前回までに紹介した2冊の本から、お金の教育の重要性を痛感しました。多くの家庭では、お金の話はタブーとされていたのでしょう。大人になっても、サラリーマンであれば自分自身で納税することもありません。ますます、お金の感覚が鈍くなっているようです。そのため、よい大人がお金の基本的知恵がないために、子供騙しのような詐欺に騙されます。
誤解されている方が多いようですが、お金の教育とは単にお金を稼いで、増やすためのもではありません。そこには必ず道徳観が含まれるのです。
私の家は銀行員家系でありました。『銀行にお金を預けるとなぜ利息が貰えるのか?』 金利の計算方法から、複利の魔術まで学んだものです。しかし同時に、社会における銀行の役割、銀行員としてのプライド、それに伴う慎ましやかな生活も学んだのです。

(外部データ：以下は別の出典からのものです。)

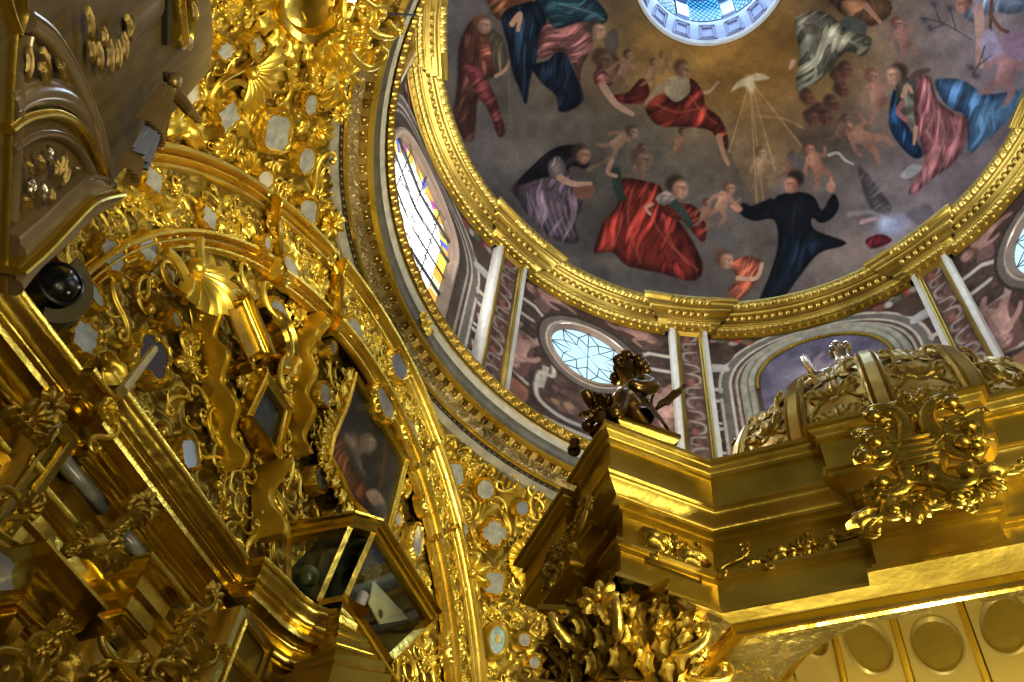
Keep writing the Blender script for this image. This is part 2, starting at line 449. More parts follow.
    def blob(s, x, y, rx, ry, col, a=1.0, rot=0.0, hard=1.0):
        R = max(rx, ry) * 1.8; bx = s._box(np.array([[x - R, y - R], [x + R, y + R]]), 0)
        if bx is None: return
        dx, dy = s.X[bx] - x, s.Y[bx] - y; c, q = math.cos(rot), math.sin(rot)
        d = ((c * dx + q * dy) / rx) ** 2 + ((-q * dx + c * dy) / ry) ** 2
        s._mix(bx, a * np.exp(-d ** hard * .9), col)
    def head(s, x, y, r, skin, hair, look=1, hy=-.35):
        s.blob(x - look * r * .28, y + hy * r, r * .88, r * .9, hair, .95, 0, 3)
        s.blob(x + look * r * .22, y + r * .12, r * .72, r * .85, skin, .95, 0, 3)
        d = np.asarray(skin) * .55
        s.blob(x - look * r * .25, y + r * .35, r * .35, r * .6, d, .55, 0, 1.5); s.blob(x + look * r * .3, y - r * .08, r * .5, r * .12, d, .6, look * .15, 2)
        s.stroke([(x + look * r * .42, y - r * .05), (x + look * r * .52, y + r * .3)], d, r * .14, r * .1, r * .12, .6); s.blob(x + look * r * .4, y + r * .58, r * .2, r * .08, d, .45, 0, 2); s.blob(x + look * r * .45, y - r * .35, r * .3, r * .2, np.minimum(np.asarray(skin) * 1.2, 255), .5, 0, 1)
    def putto(s, x, y, sz, skin=(150, 108, 88), hair=(80, 55, 40), pose=0.0, wing=None, look=1):
        c, q = math.cos(pose), math.sin(pose)
        T = lambda a, b: (x + sz * (a * c - b * q), y + sz * (a * q + b * c))
        if wing: s.poly([T(-.1, -.2), T(-.7, -.75), T(-.85, -.3), T(-.4, .05)], wing, 2, .8)
        sk = np.asarray(skin)
        for L in ([(.05, .35), (.28, .62), (.2, .95)], [(-.1, .35), (-.25, .65), (-.45, .85)]): s.stroke([T(*k) for k in L], sk * .9, sz * .26, sz * .12, 2, .9)
        s.poly([T(-.22, -.28), T(.2, -.28), T(.22, .1), T(.2, .42), T(-.18, .45), T(-.22, .1)], sk, 2, .95, shade=(-.4, -.3))
        for L in ([(.15, -.2), (.42, -.05), (.55, -.3)], [(-.15, -.2), (-.42, .05), (-.5, .25)]): s.stroke([T(*k) for k in L], sk * .96, sz * .17, sz * .1, 2, .9)
        hx, hy = T(.02, -.5); s.head(hx, hy, sz * .24, sk * 1.05, hair, look)
    def grain(s, sc, amt, seed=1):
        f = sum(vnoise(s.X / sc * 2 ** k, s.Y / sc * 2 ** k, seed + k) / 2 ** k for k in range(4)) / 1.9
        s.C *= (1 + amt * (f - .5))[..., None]
    def sample(s, x, y, gain):
        x0, y0, r = s.b; H, W = s.X.shape
        u = np.clip((np.asarray(x) - x0) * r, 0, W - 1.001); v = np.clip((np.asarray(y) - y0) * r, 0, H - 1.001)
        i, j = v.astype(int), u.astype(int); fv, fu = (v - i)[..., None], (u - j)[..., None]; C = s.C
        c = (C[i, j] * (1 - fu) + C[i, j + 1] * fu) * (1 - fv) + (C[i + 1, j] * (1 - fu) + C[i + 1, j + 1] * fu) * fv
        return np.clip(lin(np.clip(c, 0, 255)) * gain, 0, .85)

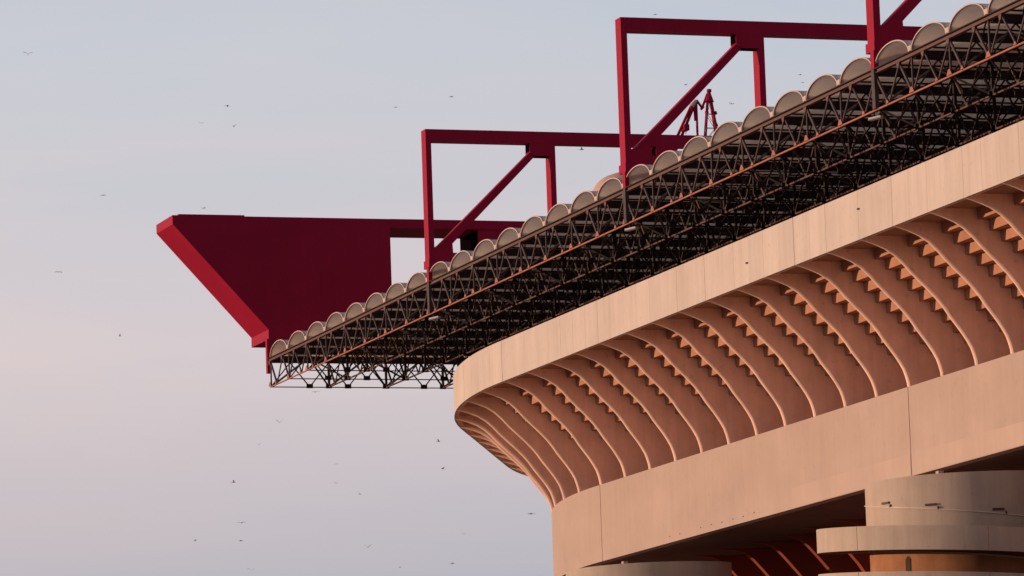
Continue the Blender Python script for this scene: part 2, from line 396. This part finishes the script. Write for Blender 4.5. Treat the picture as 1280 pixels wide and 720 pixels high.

二宮尊徳さんは、この様な経済と道徳について「道徳なき経済は罪悪であり 経済なき道徳は寝言である」と言い表しています。“稼げない仕事だけどやりがいがあるからやるんだ”と稼げない言い訳をする人。“私、お金の事苦手なんです”と褒め言葉と勘違いしている女性達、“良い歳をして、税務、労務の法務の知識がない子供のような大人達”に噛みしめてもらいたい言葉です。
認知症の診察をしていると、まったくお金の管理をしてこなかった方が多く見えます。お金の教育を受けていないことは、認知症の危険因子でもあるのです。
少なくとも長谷川家では、月 1回の家族会議で、しっかりとお金の教育をしていきたいと思います。